Fordham is not alone in its response to allegations made against Cosby. On Thursday, Marquette's Board of Trustees approved a resolution rescinding an honorary degree presented to Cosby in 2013. The degree was immediately rescinded, the school said.

Both Jesuit schools said it was the first time they have rescinded an honorary degree.

Previously, Central State University, Temple University and Spelman College distanced themselves from the comedian.

Cosby has acknowledged having extramarital relationships with several women, including some who now accuse him of sexual assault. He has never been charged.

"As a Jesuit university, Fordham could no longer stand behind the degree it had bestowed upon Mr. Cosby, hence this unprecedented action," the New York City university said.

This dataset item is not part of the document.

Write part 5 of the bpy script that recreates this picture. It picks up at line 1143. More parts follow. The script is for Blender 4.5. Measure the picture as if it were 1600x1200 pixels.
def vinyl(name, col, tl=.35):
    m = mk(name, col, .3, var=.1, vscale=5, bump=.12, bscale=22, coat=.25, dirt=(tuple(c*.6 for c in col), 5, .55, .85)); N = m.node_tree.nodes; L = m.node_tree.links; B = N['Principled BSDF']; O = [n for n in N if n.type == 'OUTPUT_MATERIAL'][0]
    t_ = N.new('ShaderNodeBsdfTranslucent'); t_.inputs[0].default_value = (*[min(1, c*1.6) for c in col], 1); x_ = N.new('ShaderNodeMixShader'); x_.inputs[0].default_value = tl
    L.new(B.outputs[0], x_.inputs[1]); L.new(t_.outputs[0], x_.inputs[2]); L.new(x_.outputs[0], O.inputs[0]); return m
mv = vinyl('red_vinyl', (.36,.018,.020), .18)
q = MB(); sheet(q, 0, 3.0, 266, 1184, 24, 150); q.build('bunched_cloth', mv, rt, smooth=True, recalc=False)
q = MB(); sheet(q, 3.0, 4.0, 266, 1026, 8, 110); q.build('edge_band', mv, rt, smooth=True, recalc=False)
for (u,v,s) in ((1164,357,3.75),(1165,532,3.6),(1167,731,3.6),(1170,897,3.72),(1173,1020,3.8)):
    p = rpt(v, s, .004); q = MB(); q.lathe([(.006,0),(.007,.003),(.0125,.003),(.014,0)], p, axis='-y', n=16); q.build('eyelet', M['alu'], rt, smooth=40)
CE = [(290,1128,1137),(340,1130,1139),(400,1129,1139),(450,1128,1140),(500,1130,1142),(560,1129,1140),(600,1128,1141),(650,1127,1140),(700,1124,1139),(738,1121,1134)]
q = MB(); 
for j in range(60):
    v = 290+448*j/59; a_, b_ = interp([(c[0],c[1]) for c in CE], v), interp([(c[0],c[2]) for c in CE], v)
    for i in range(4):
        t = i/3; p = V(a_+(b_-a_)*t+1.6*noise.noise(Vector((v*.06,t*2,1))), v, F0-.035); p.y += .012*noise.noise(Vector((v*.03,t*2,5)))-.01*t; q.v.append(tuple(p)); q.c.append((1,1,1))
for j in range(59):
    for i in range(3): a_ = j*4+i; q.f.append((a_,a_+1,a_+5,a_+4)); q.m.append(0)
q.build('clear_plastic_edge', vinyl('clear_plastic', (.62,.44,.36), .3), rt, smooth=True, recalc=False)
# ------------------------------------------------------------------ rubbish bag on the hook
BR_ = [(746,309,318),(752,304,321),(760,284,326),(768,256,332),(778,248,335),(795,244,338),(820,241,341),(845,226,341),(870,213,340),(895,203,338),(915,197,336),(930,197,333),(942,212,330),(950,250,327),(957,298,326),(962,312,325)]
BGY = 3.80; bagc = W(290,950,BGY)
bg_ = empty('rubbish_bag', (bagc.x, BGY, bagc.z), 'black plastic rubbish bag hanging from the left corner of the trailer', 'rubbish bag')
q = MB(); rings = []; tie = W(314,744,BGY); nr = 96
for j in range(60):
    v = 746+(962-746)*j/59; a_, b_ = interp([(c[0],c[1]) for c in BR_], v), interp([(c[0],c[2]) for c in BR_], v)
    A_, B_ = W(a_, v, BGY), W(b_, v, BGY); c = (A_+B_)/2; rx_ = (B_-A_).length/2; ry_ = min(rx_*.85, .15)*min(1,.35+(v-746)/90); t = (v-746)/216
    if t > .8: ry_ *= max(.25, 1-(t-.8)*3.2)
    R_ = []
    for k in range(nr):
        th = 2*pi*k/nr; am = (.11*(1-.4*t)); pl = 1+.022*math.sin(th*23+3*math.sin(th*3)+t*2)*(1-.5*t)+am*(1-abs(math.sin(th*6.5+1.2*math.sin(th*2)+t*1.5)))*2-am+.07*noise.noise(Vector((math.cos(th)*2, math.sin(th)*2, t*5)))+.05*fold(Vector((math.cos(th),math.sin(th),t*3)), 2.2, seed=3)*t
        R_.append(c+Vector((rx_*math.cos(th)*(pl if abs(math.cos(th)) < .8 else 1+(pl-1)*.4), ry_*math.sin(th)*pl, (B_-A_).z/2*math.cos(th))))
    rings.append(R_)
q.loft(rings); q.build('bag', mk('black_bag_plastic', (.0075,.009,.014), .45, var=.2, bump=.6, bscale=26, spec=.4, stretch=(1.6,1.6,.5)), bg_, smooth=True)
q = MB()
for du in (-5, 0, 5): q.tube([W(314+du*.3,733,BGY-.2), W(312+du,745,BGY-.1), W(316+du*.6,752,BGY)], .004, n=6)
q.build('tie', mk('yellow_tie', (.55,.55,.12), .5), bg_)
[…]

Marquette President Michael Lovell and Provost Daniel Myers issued a letter to the university community after the vote there that said, "By his own admission, Mr. Cosby engaged in behaviors that go entirely against our university's mission and the Guiding Values we have worked so hard to instill on our campus."

In his letter to Fordham, Schmitt criticized the university for an apparent effort to lend "gratuituous support" to defamation suits pending against Cosby, citing what he called the school's unfounded claim that the entertainer has a "longtime strategy of denigrating the reputations of women who accused him of such actions."

The attorney noted that the school failed to mention Cosby's donations to it over a dozen years.